Set the lines down again exactly, first line through the line that contains "def smooth(pts, n=160): return spline(pts, n)", with no pictures.

Collected data:

* * * *

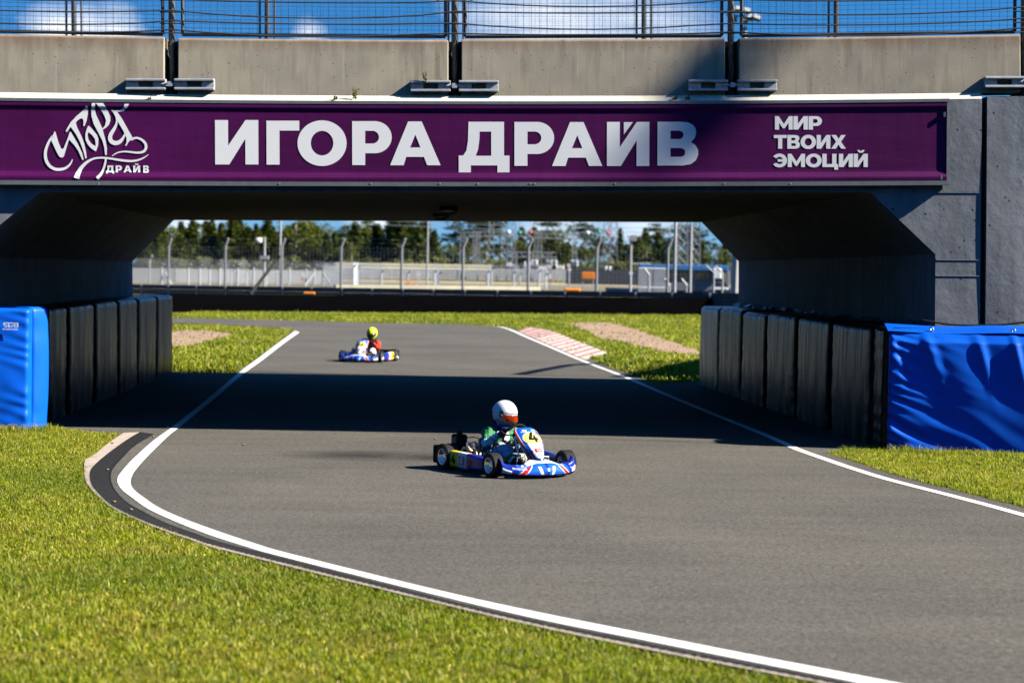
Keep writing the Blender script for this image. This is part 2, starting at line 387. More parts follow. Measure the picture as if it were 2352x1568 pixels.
# ================================================================== GROUND AND TRACK
def gl(fn, pts): return [G(*fn(*p)) for p in pts]
def gd(pts): return [G(*p) for p in pts]
def smooth(pts, n=160): return spline(pts, n)

crack = gl(K1, [(960, 118), (800, 215), (690, 320), (620, 400), (597, 450), (600, 520), (640, 600), (730, 690), (870, 770), (1050, 860), (1300, 950), (1600, 1045)]) \
      + gl(K3, [(0, 314), (400, 407), (800, 488), (1200, 568), (1650, 658)]) + gd([(2352, 1652), (3200, 1822)])
kerb_o = gl(K1, [(840, 120), (740, 180), (600, 280), (470, 390), (420, 460), (430, 560), (500, 650), (600, 740), (760, 825), (1000, 925), (1300, 1030), (1600, 1120)]) \
      + gl(K3, [(0, 346), (400, 440), (800, 524), (1200, 604), (1650, 694)]) + gd([(2352, 1688), (3200, 1870)])
edge_o = gl(K1, [(700, 122), (560, 220), (450, 310), (365, 360), (345, 480), (355, 560), (430, 640), (560, 748), (740, 838), (980, 942), (1280, 1050), (1570, 1140)]) \
      + gl(K3, [(0, 358), (400, 453), (800, 538), (1200, 616), (1650, 706)]) + gd([(2352, 1702), (3200, 1886)])
crack_s, kerb_s, edge_s = smooth(crack, 520), smooth(kerb_o, 520), smooth(edge_o, 520)
edge_s = [kerb_s[i].lerp(edge_s[i], 1.0 if i < 90 else (1 - (i - 90) / 70 * .6 if i < 160 else .4)) for i in range(520)]

ll_in = gl(K7, [(1956, 604), (1860, 672), (1716, 784), (1590, 876), (1375, 1060), (1168, 1228)]) + gl(K1, [(1090, 125), (1000, 210), (900, 310), (820, 400), (775, 465), (760, 530), (790, 590), (880, 660), (1000, 740), (1200, 830), (1500, 940), (1800, 1040), (2100, 1127)]) \
      + gl(K3, [(0, 287), (400, 375), (800, 455), (1200, 535), (1600, 612), (1840, 658)]) + gd([(2500, 1654), (3400, 1826)])
ll_out = gl(K7, [(1930, 594), (1838, 660), (1690, 772), (1555, 872), (1335, 1056), (1118, 1228)]) + gl(K1, [(1020, 125), (940, 185), (850, 265), (760, 350), (690, 430), (655, 480), (652, 530), (690, 590), (780, 660), (900, 745), (1100, 840), (1400, 960), (1700, 1057), (2000, 1143)]) \
      + gl(K3, [(0, 308), (400, 402), (800, 482), (1200, 562), (1500, 622), (1680, 658)]) + gd([(2352, 1652), (3200, 1822)])
rl = gl(K5, [(480, 826), (530, 830), (600, 852), (700, 897), (850, 960), (1000, 1025), (1150, 1085), (1340, 1157)]) \
   + gl(K6, [(0, 1005), (200, 1088), (400, 1170), (600, 1250), (800, 1335), (870, 1368), (1050, 1432), (1250, 1500), (1480, 1570)]) + gd([(2200, 1143), (2352, 1184), (2800, 1312), (3200, 1432)])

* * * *

Solution for this problem:
Keep writing the Blender script for this image. This is part 2, starting at line 387. More parts follow. Measure the picture as if it were 2352x1568 pixels.
# ================================================================== GROUND AND TRACK
def gl(fn, pts): return [G(*fn(*p)) for p in pts]
def gd(pts): return [G(*p) for p in pts]
def smooth(pts, n=160): return spline(pts, n)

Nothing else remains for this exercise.